Another factor affecting the profit margins of the logging trade is the industry’s status as dangerous, highly regulated, and expensive. The dangerous nature of the business requires large insurance and worker’s compensation payments that increase every year, and the cost of training—both in safety and compliance—grows every year. Expensive equipment must be purchased and repaired, and the amount of fuel needed to run equipment and deliver timber is substantial.

Given the considerable risk and expense, the best question might be, “Why do people stay in the business.” These days, fewer and fewer are. Those that do, however, stay in for many of the same reasons that timberland owners keep their working forests even when developers offer them big paydays: to preserve a legacy.

Many loggers these days are in their 50s or older. They inherited their businesses from fathers or grandfathers and hope to pass them on to sons and daughters. Increasingly, this is a challenge. The next generation is more likely to choose a profession with more lucrative profits and easier working conditions. If this trend continues, timberland owners could face difficulty finding loggers to harvest and haul their timber to market.

On the other side of the equation, surviving logging companies have become much more professional. They have good business plans and are more cost conscious than ever. The investments they make in new equipment and training lead to more efficient, sustainable and safe logging practices. And this leads to timber tracts being left in better condition post-harvest.

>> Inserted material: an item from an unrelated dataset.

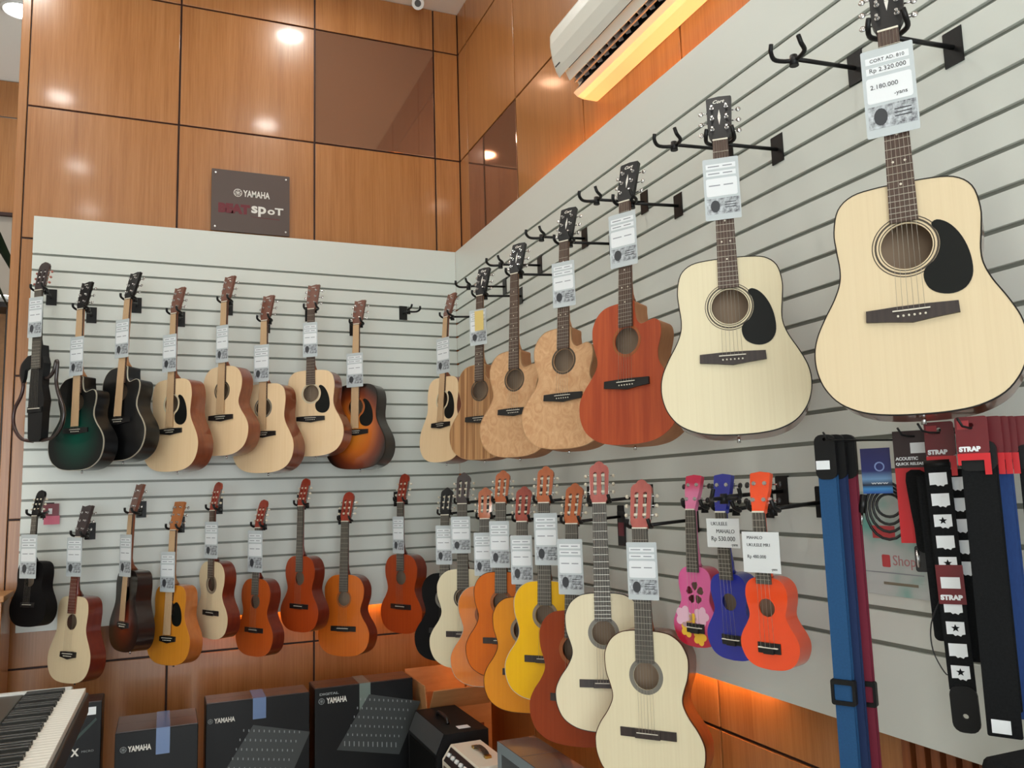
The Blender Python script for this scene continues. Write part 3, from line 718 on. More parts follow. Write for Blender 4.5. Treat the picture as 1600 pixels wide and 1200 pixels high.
# instrument, nut position, facing angle, tilt, scale
GUITARS = [
    ('G1', 'silent', (-2.3932, -0.25, 2.7496), -131.6, -0.5, 0.9654),
    ('G2', 'conc', (-2.1948, -0.25, 2.6602), -134.9, 0.5, 1.0009),
    ('G3', 'conc', (-1.9681, -0.25, 2.7299), -138.5, 3.5, 1.031),
    ('G4', 'fg', (-1.735, -0.25, 2.6613), -139.3, 1.0, 1.0082),
    ('G5', 'conc', (-1.4717, -0.25, 2.7441), -139.4, 1.5, 1.0204),
    ('G6', 'fg', (-1.2528, -0.25, 2.6467), -133.9, 1.0, 1.0099),
    ('G7', 'fg', (-0.9889, -0.25, 2.7294), -127.0, 0.5, 1.0013),
    ('G8', 'fg', (-0.7211, -0.25, 2.6528), -136.0, 2.0, 1.0035),
    ('R1', 'fg', (-0.25, -0.526, 2.6642), -161.2, 5.0, 0.9931),
    ('R2', 'conc', (-0.25, -1.1037, 2.6604), -148.6, 3.0, 1.0119),
    ('R3', 'conc', (-0.25, -1.5769, 2.6569), -149.1, 3.5, 1.0198),
    ('R4', 'conc', (-0.25, -2.1139, 2.6576), -147.7, 5.0, 1.0149),
    ('R5', 'conc', (-0.25, -2.6108, 2.6592), -153.0, 4.0, 1.0301),
    ('R6', 'dread', (-0.25, -3.1778, 2.6576), -131.0, 5.0, 1.0262),
    ('R7', 'dread', (-0.25, -3.8076, 2.6599), -144.0, 4.0, 1.0287),
    ('L1', 'jr', (-2.3664, -0.25, 1.5798), -132.9, 3.0, 0.799),
    ('L2', 'jr', (-2.1659, -0.25, 1.4647), -139.2, 3.5, 1.0546),
    ('L3', 'jr', (-1.9218, -0.25, 1.5727), -152.1, 3.0, 1.0282),
    ('L4', 'jr', (-1.7136, -0.25, 1.4805), -138.5, 2.5, 1.0228),
    ('L5', 'cs', (-1.5183, -0.25, 1.5765), -150.8, 0.5, 0.9385),
    ('L6', 'cs', (-1.279, -0.25, 1.4729), -147.6, 2.5, 0.9472),
    ('L7', 'cs', (-1.0462, -0.25, 1.5846), -148.3, 1.5, 0.9554),
    ('L8', 'cs', (-0.7943, -0.25, 1.4882), -135.2, 2.5, 1.034),
    ('L9', 'cs', (-0.4583, -0.22, 1.5852), -150.9, 1.0, 1.0458),
    ('S1', 'clas', (-0.275, -0.5178, 1.5091), -131.0, 4.0, 0.985),
    ('S2', 'clas', (-0.25, -0.7508, 1.5726), -129.1, 2.0, 1.0696),
    ('S3', 'clas', (-0.25, -1.0977, 1.4979), -122.6, 3.5, 1.0022),
    ('S4', 'clas', (-0.25, -1.3243, 1.5792), -132.7, 4.0, 0.9965),
    ('S5', 'clas', (-0.25, -1.579, 1.4944), -133.1, 4.5, 1.0143),
    ('S6', 'clas', (-0.25, -1.8244, 1.5804), -134.6, 4.0, 0.9982),
    ('S7', 'clas', (-0.25, -2.0855, 1.4972), -141.4, 4.5, 1.0283),
    ('S8', 'clas', (-0.25, -2.3264, 1.58), -125.4, 4.0, 0.9981),
    ('S9', 'clas', (-0.25, -2.6086, 1.4952), -141.0, 1.5, 1.0391),
    ('U1', 'uke', (-0.14, -2.7529, 1.5558), -164.4, 1.5, 1.0687),
    ('U2', 'uke', (-0.2, -2.9999, 1.5528), -164.3, -2.0, 1.0569),
    ('U3', 'uke', (-0.255, -3.2444, 1.558), -160.7, -1.0, 1.0123),
]
TAGS = [
    ('G1', (-2.3994, -0.2615, 2.6035), -131.6, 0.096, 0.213),
    ('G2', (-2.2015, -0.2662, 2.4042), -134.9, 0.097, 0.208),
    ('G3', (-1.9879, -0.2694, 2.5068), -138.5, 0.104, 0.209),
    ('G4', (-1.7507, -0.2592, 2.438), -139.3, 0.106, 0.208),
    ('G5', (-1.4798, -0.2719, 2.4984), -139.4, 0.092, 0.212),
    ('G6', (-1.2668, -0.2621, 2.397), -133.9, 0.104, 0.213),
    ('G7', (-0.9941, -0.2657, 2.5449), -127.0, 0.093, 0.205),
    ('G8', (-0.7353, -0.2695, 2.3724), -136.0, 0.115, 0.203),
    ('R1', (-0.2782, -0.5504, 2.4297), -161.2, 0.137, 0.208),
    ('R2', (-0.2674, -1.1195, 2.4876), -148.6, 0.111, 0.188),
    ('R4', (-0.2703, -2.139, 2.4686), -147.7, 0.107, 0.188),
    ('R5', (-0.2703, -2.6243, 2.5129), -153.0, 0.114, 0.196),
    ('R6', (-0.27, -3.1976, 2.4976), -131.0, 0.102, 0.187),
    ('R7', (-0.273, -3.8181, 2.5061), -144.0, 0.109, 0.208),
    ('L1', (-2.3821, -0.2687, 1.3811), -132.9, 0.111, 0.217),
    ('L2', (-2.178, -0.2666, 1.367), -139.2, 0.116, 0.197),
    ('L3', (-1.9406, -0.2681, 1.361), -152.1, 0.157, 0.216),
    ('L4', (-1.7351, -0.2611, 1.2641), -138.5, 0.106, 0.209),
    ('L5', (-1.5209, -0.2768, 1.42), -150.8, 0.133, 0.196),
    ('L6', (-1.2914, -0.2669, 1.3475), -147.6, 0.126, 0.226),
    ('L9', (-0.4728, -0.2296, 1.3963), -150.9, 0.095, 0.216),
    ('S1', (-0.29, -0.5387, 1.3432), -131.0, 0.098, 0.218),
    ('S2', (-0.2647, -0.7644, 1.4067), -129.1, 0.111, 0.197),
    ('S3', (-0.2695, -1.1145, 1.3244), -122.6, 0.089, 0.214),
    ('S4', (-0.2688, -1.3447, 1.3837), -132.7, 0.102, 0.221),
    ('S5', (-0.2654, -1.6019, 1.3267), -133.1, 0.104, 0.217),
    ('S6', (-0.2561, -1.853, 1.429), -134.6, 0.106, 0.219),
    ('S7', (-0.2698, -2.104, 1.3322), -141.4, 0.11, 0.216),
    ('S9', (-0.2574, -2.6275, 1.3544), -141.0, 0.108, 0.192),
    ('U2', (-0.2073, -3.018, 1.4928), -164.3, 0.12, 0.086),
    ('U3', (-0.2634, -3.2573, 1.4521), -160.7, 0.113, 0.109),
]


def build_silent(loc, ang, tilt, s):
    root = empty('silent_guitar', loc, 0, s); root.rotation_euler = (R(-tilt), 0, R(ang) + math.pi / 2)
    tag(root, SPEC['G1']['label'], 'guitar', GU)
    core = [(-.03, -.30), (.03, -.30), (.036, -.36), (.05, -.40), (.045, -.44), (.04, -.52), (.06, -.60), (.052, -.66), (.046, -.80), (.03, -.82), (-.03, -.82), (-.046, -.80), (-.052, -.66), (-.045, -.5), (-.036, -.36)]
    obj('body_core', plate([core], YF, .055, name='body_core'), HD_BLACK, root)
    fl = [(-.02, .03, -.355), (-.08, .03, -.36), (-.125, .03, -.40), (-.132, .03, -.45), (-.115, .03, -.51), (-.13, .03, -.57), (-.168, .03, -.63), (-.178, .03, -.69), (-.16, .03, -.75), (-.11, .03, -.80), (-.03, .03, -.815)]
    fr_ = [(.035, .03, -.48), (.07, .03, -.475), (.1, .03, -.44), (.112, .03, -.395), (.122, .03, -.40), (.12, .03, -.45), (.118, .03, -.51), (.14, .03, -.58), (.17, .03, -.64), (.178, .03, -.69), (.16, .03, -.75), (.11, .03, -.80), (.03, .03, -.815)]
    obj('side_frame', tube(crom(fl, 4), .0095, 8, name='frame'), mat('frame_brown', (58, 26, 20), .35, coat=.6), root)
    obj('side_frame', tube(crom(fr_, 4), .0095, 8, name='frame'), S_DARK, root)
    obj('upper_bout', plate([[(-.03, -.35), (-.08, -.352), (-.122, -.395), (-.128, -.45), (-.112, -.50), (-.1, -.47), (-.095, -.43), (-.036, -.40)]], .02, .04), HD_BLACK, root)
    tp = 'clas'
    obj('neck', cached(('neck', tp), lambda: neck_mesh(tp)), HD_BLACK, root)
    fb = obj('fretboard', cached(('fb', tp), lambda: board_mesh(tp)), M_FBG, root)
    f = obj('frets', cached(('frets', tp), lambda: frets_mesh(tp)), M_FRET, fb); f['kind'] = 'stuff'
    obj('nut', cached(('nut', tp), lambda: box((-.026, -.002, 0), (.026, .006, .0045))), M_NUT, root)
    hw = HEADS['round']; lo = [hw]
    for sx in (-1, 1):
        q = rrect(.0085, .034, .0215, .124, .005); lo.append([(x * sx, z) for x, z in q])
    obj('headstock', plate(lo, 0, .015, head_xf, True), HD_GREY, root)
    for sx in (-1, 1):
        for z in (.047, .079, .111):
            t = obj('tuner', CACHE[('tuner', True, False, sx, z)], M_CHROME, root)
            obj('button', CACHE[('button', True, False, sx, z)], mat('tuner_rose', (178, 110, 96), .4), t)
            obj('roller', CACHE[('roller', sx, z)], M_CHROME, t)
    br = obj('bridge', box((-.05, YF - .008, -.665), (.05, YF, -.635), .002), HD_BLACK, root)
    obj('saddle', box((-.04, YF - .012, -.646), (.04, YF - .006, -.642)), M_SADDLE, br)
    for i in range(6): obj('string', cached(('string', tp, i, True), lambda: string_mesh(tp, i, 6, .0004)), M_STRING, root)
    return root
for key, tp, loc, ang, tilt, s in GUITARS:
    if key != 'G1': build_guitar(key, tp, loc, ang, tilt, s, SPEC[key])
for key, tp, loc, ang, tilt, s in GUITARS[:1]: build_silent(loc, ang, tilt, s)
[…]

Ultimately, everyone in the supply chain agrees with one point: timber and the value-added products made from it are inherently valuable. Crad Jaynes, President of the South Carolina Timber Producers Association has said, “There’s enough money for everyone; landowners, wood dealers, timber harvesters and wood receivers.” In the end, we think we’ll find that Jaynes is right.


Tom Busch


THANK YOU!! I wish every timberland owner and wood procurement manager would read the article.

As long as 40 years ago, talking with loggers we would say “well, things will get better” - yet they haven’t. One day (fairly soon?) the mills are going to find that there isn’t enough logging capacity to keep wood in the pipeline.